According to Bloomberg, a new online tool will appear by the end of the year in Facebook’s support center. It will allow users to view the content they’ve followed or “liked” on the social network that was created by the Internet Research Agency. That’s the Russian troll farm that created thousands of incendiary posts — seeking to divide American voters — from fake accounts posing as U.S. citizens.

“It is important that people understand how foreign actors tried to sow division and mistrust using Facebook before and after the 2016 U.S. election,” the company said in the post.

Facebook is finally responding to a request from Congress to address manipulation and meddling during the 2016 presidential election.

It’s Facebook’s most upfront effort to explain to users how they may have been affected by the IRA’s postings, which reached an estimated 150 million people.

Key lawmakers on Capitol Hill hope that Google and Twitter will follow Facebook’s lead, as concerns about future Russian cyberwars grow.

Executives from all three Internet giants antagonized members of Congress last month when their testimony on Capitol Hill tried to downplay the social media firms’ cognizance of the massive Russian disinformation campaign in 2016.

The posts and ads, CBS News reported, were aimed at stiringing up controversy over gun rights, immigration, race relations and religion in the U.S., sometimes prompting protests, on both sides of the debate, that were sparked by nothing more than a Kremlin strategy.
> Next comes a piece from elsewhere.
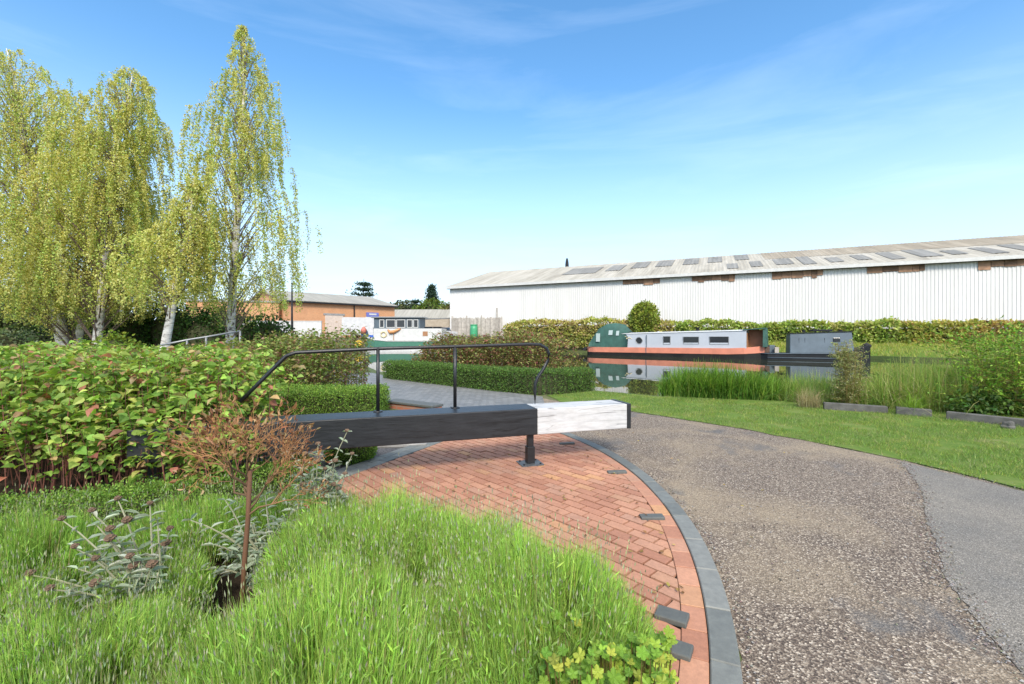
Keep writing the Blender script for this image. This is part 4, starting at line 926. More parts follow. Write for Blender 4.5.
def shrub(name, lab, cat, poly, hfun, nstem, lps, lsize, cols, w=None, group=None, stemtint=(1, 1, 1), low=.25, fold=.14, mat='leaf', stemr=.006, seed=1, core=None, flat=.9, topbias=.75):
    """many upright stems carrying leaves; hfun(x,y) gives the plant height"""
    global rng
    rng = np.random.default_rng(seed)
    q = np.asarray(poly, float); c = q.mean(0)
    t = thing(name, lab, cat, (*c, 0), 0, group)
    b = scatter(q, nstem) ; h = hfun(b[:, 0], b[:, 1]) * (.55 + .45 * rng.uniform(size=nstem) ** .45); b = b - c
    gs, gl_ = G(), G(); tip = np.c_[b + rng.normal(0, .10, (nstem, 2)) * h[:, None] , h]
    for i in range(nstem):
        m = (np.r_[b[i], 0] + tip[i]) / 2 + rng.normal(0, .04, 3)
        gs.tube([np.r_[b[i], 0.0], m, tip[i]], [stemr, stemr * .8, stemr * .4], 4, np.array(stemtint) * rng.uniform(.6, 1.4), cap=False)
    n = nstem * lps; k = np.repeat(np.arange(nstem), lps); s = low + (1 - low) * rng.uniform(0, 1, n) ** topbias
    base = np.c_[b[k], np.zeros(n)]; p = base + (tip[k] - base) * s[:, None] + rng.normal(0, .03, (n, 3))
    az = rng.uniform(0, 2 * np.pi, n); ax = np.c_[np.cos(az), np.sin(az), rng.normal(-.1, .35, n)]
    up = rng.normal(0, .45, (n, 3)); up[:, 2] += flat
    T = tints(n, cols, .2, w)
    L_ = rng.uniform(*lsize, n) * (.75 + .4 * s)
    p = p + unit(ax) * (L_ * .4)[:, None]
    bigleaves(gl_, p, ax, unit(up), L_, L_ * rng.uniform(.6, .82, n), T, fold, .18)
    gs.build('stems', M['stemr'], t); gl_.build('foliage', M[mat], t)
    if core:
        core(t, c)
    return t
# big leafy shrub, left foreground
GRN = [(.15, .27, .045), (.22, .36, .06), (.30, .43, .085), (.38, .45, .11), (.40, .30, .14), (.40, .17, .11)]
def h1(x, y):
    e = 1.45 - .27 * np.clip((x + 3.9) / 1.0, 0, 1) - .45 * np.clip((x + 3.0) / .8, 0, 1); f = np.clip((y - 3.75) / .9, .42, 1) ** .5
    return e * f * (1 + .09 * smoothnoise(x, y, 2.2, 3))
shrub('leafy_shrub', 'large leafy shrub with broad green leaves and red stems beside the beam', 'shrub', [(-8.6, 4.4), (-5.4, 4.15), (-3.9, 3.95), (-3.3, 4.0), (-2.6, 4.12), (-2.55, 4.5), (-2.95, 5.3), (-3.5, 6.6), (-4.7, 8.0), (-9, 9)], h1, 1350, 26, (.04, .11), GRN, [.22, .28, .24, .13, .08, .05], seed=21, stemtint=(1, 1, 1), topbias=.5, low=.28)
# dry twiggy base stems of the same shrub at the front
R2 = [(.13, .20, .045), (.19, .26, .06), (.26, .29, .08), (.28, .19, .10), (.22, .12, .08)]
def h2(x, y): return (1.85 + .12 * np.sin(x * 1.4) - .8 * np.clip((x + 4.3) / 1.1, 0, 1) ** 2 - .5 * np.clip((-6.3 - x) / 1.0, 0, 1)) * np.clip((y - 9.2) / 1.2, .5, 1) ** .4 * (1 + .06 * smoothnoise(x, y, 2.5, 5))
shrub('leafy_shrub', 'rounded leafy shrub behind the handrail, reddish towards the base', 'shrub', [(-8.4, 10.2), (-6.6, 9.5), (-4.2, 9.4), (-3.5, 10.4), (-4.0, 12.0), (-6, 13), (-8.4, 12.6)], h2, 800, 34, (.045, .085), R2, [.3, .3, .2, .12, .08], seed=22, topbias=.8, low=.06, stemr=.003)
R3 = [(.17, .23, .06), (.25, .28, .08), (.27, .16, .09), (.22, .08, .065), (.36, .32, .13)]
def h3(x, y): return (1.74 + .1 * np.sin(x * 1.7 + 1)) * (1 + .06 * smoothnoise(x, y, 2.2, 8)) * np.clip(1.0 - .5 * np.clip((-2.6 - x) / 1.2, 0, 1), .3, 1)
shrub('leafy_shrub', 'red-tinged bushy shrub behind the clipped hedge in the middle', 'shrub', [(-3.7, 16.6), (.6, 12.8), (2.1, 13.2), (-.9, 16.0), (-3.6, 18)], h3, 700, 34, (.05, .09), R3, [.3, .25, .17, .15, .13], seed=23, low=.06, topbias=.85, stemr=.003)

def hedge(name, lab, path, width, height, n, lsize, cols, seed, group=None, rnd=.12):
    """clipped hedge: rows of small leaves over a twiggy core along a polyline"""
    global rng
    rng = np.random.default_rng(seed)
    p = np.asarray(path, float)
    for _ in range(3): p = np.r_[p[:1], np.stack([p[:-1] * .75 + p[1:] * .25, p[:-1] * .25 + p[1:] * .75], 1).reshape(-1, 2)[1:-1], p[-1:]] if len(p) > 2 else p
    seg = np.diff(p, axis=0); sl_ = np.linalg.norm(seg, axis=1); cum = np.r_[0, np.cumsum(sl_)]; Lt = cum[-1]
    t = thing(name, lab, 'hedge', (*p[0], 0), 0, group); o = p[0]
    def at(s):
        i = np.clip(np.searchsorted(cum, s, 'right') - 1, 0, len(seg) - 1); f = (s - cum[i]) / sl_[i]
        return p[i] + seg[i] * f[:, None], np.stack([-seg[i][:, 1], seg[i][:, 0]], 1) / sl_[i][:, None]
    per = width + 2 * height; s = rng.uniform(0, Lt, n); u = rng.uniform(0, per, n)
    off = np.where(u < height, -width / 2, np.where(u < height + width, u - height - width / 2, width / 2))
    z = np.where(u < height, u, np.where(u < height + width, height, per - u))
    nrm = np.c_[np.where(u < height, -1.0, np.where(u < height + width, 0, 1.0)), np.where((u >= height) & (u < height + width), 1.0, 0.0)]
    ne = int(n * width / (2 * Lt + width) * .9)      # end faces
    c, nv = at(s); off = off + .035 * smoothnoise(s, z, 5, seed); z = np.clip(z * (1 + .05 * smoothnoise(s, off, 3, seed + 1)), .02, None)
    # round the top edges
    e = np.clip((np.abs(off) - (width / 2 - rnd)) / rnd, 0, 1) * np.clip((z - (height - rnd)) / rnd, 0, 1); off = off * (1 - .18 * e * rnd / width); z = z - .3 * e * rnd
    N3 = np.c_[nv * nrm[:, :1], nrm[:, 1]]; P = np.c_[c + nv * off[:, None], z]
    pe = np.c_[rng.uniform(-width / 2, width / 2, ne), rng.uniform(.02, height, ne)]; end = rng.integers(0, 2, ne)
    ce, nve = at(np.where(end == 0, 0.0, Lt)); de = np.where(end == 0, -1.0, 1.0)[:, None] * unit(np.where(end[:, None] == 0, seg[0], seg[-1]))
    P = np.r_[P, np.c_[ce + nve * pe[:, :1], pe[:, 1]]]; N3 = np.r_[N3, np.c_[de, np.zeros(ne)]]
    m = len(P); P = P + N3 * rng.normal(-.01, .028, (m, 1)) + rng.normal(0, .012, (m, 3)); P[:, :2] -= o
    g = G(); ax = unit(N3 * .8 + rdir(m, .4)); leaves(g, P, ax, rdir(m), rng.uniform(*lsize, m), rng.uniform(lsize[0] * .5, lsize[1] * .6, m), tints(m, cols, .25), .1)
    g.build('foliage', M['leaf'], t)
    g = G(); ss = np.linspace(.06, Lt - .06, max(2, int(Lt / .3))); cc, nn = at(ss); w2 = width / 2 - .10; vs = []
    for a_, b_ in zip(cc - o, nn): vs += [(*(a_ - b_ * w2), 0), (*(a_ - b_ * w2), height - .10), (*(a_ + b_ * w2), height - .10), (*(a_ + b_ * w2), 0)]
    g.add(vs, [(i * 4 + j, i * 4 + (j + 1) % 4, i * 4 + 4 + (j + 1) % 4, i * 4 + 4 + j) for i in range(len(ss) - 1) for j in range(4)]); g.ngon(vs[:4]); g.ngon(vs[-4:][::-1])
    g.build('twigs', M['core'], t); return t
BOX = [(.08, .16, .035), (.11, .21, .045), (.15, .27, .055), (.09, .14, .045)]
BRT = [(.15, .27, .04), (.20, .34, .055), (.25, .38, .07), (.12, .21, .04)]
hedge('clipped_hedge', 'long clipped box hedge with a rounded corner in front of the red-tinged shrub', [(-4.6, 16.9), (-1.4, 14.0), (.55, 12.35), (1.2, 12.3), (2.15, 13.2)], .8, .62, 42000, (.03, .055), BOX, 31)
hedge('clipped_hedge', 'small clipped box hedge beside the low brick wall under the handrail', [(-5.6, 9.2), (-3.6, 8.95), (-2.65, 9.0)], .95, .52, 26000, (.022, .042), BRT, 32)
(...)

Some of the Russian ads surreptitiously promoted black rights groups like Black Lives Matter in a threatening manner, while others tried to aggravate religious divides related to American Muslims. According to intelligence officials, many of the fake news posts were aimed at crippling Democrat Hillary Clinton’s campaign.

Over the past several months, Facebook, Twitter and Google have faced heavy, bipartisan criticism in Congress for allowing Russian propaganda, in the form of phony posts and advertising, to manipulate the companies’ process of presenting information to the public.

Very late in the game, just a few weeks before the election, The Wall Street Journal has reported that Facebook quietly shut down 5.8 million fake accounts in the United States.

Beyond Russia’s IRA troll farm, numerous nefarious freelancers with suspected ties to the Kremlin also engaged in fake news posts online throughout the 2016 presidential campaign.

The Trump administration’s Justice Department, with the help of U.S. intelligence agencies, earlier this month required two Russian, state-owned news outlets that operate within the U.S. – Sputnik and RT – to register as “foreign agents.”

That means they must register with the Justice Department in the same manner that foreign lobbyist must, and all of their content will be labeled by the administration as propaganda from Moscow.

Both English-language news organizations were accused of disseminating fake news on social media during last year’s campaign season.

Back in September, as the scope of the Russian distortion campaign became clearer, the top Democrat on House Intelligence Committee, Rep. Adam Schiff of California, said the Russian ads weren’t only “to help Donald Trump or Hillary Clinton, but more fundamentally, to divide Americans, to pit one American against another on some very divisive issues.”

It was, he added, in a reference to Russian President Vladimir Putin, “the kind of cynical campaign you would expect of having a KGB operative running a country.”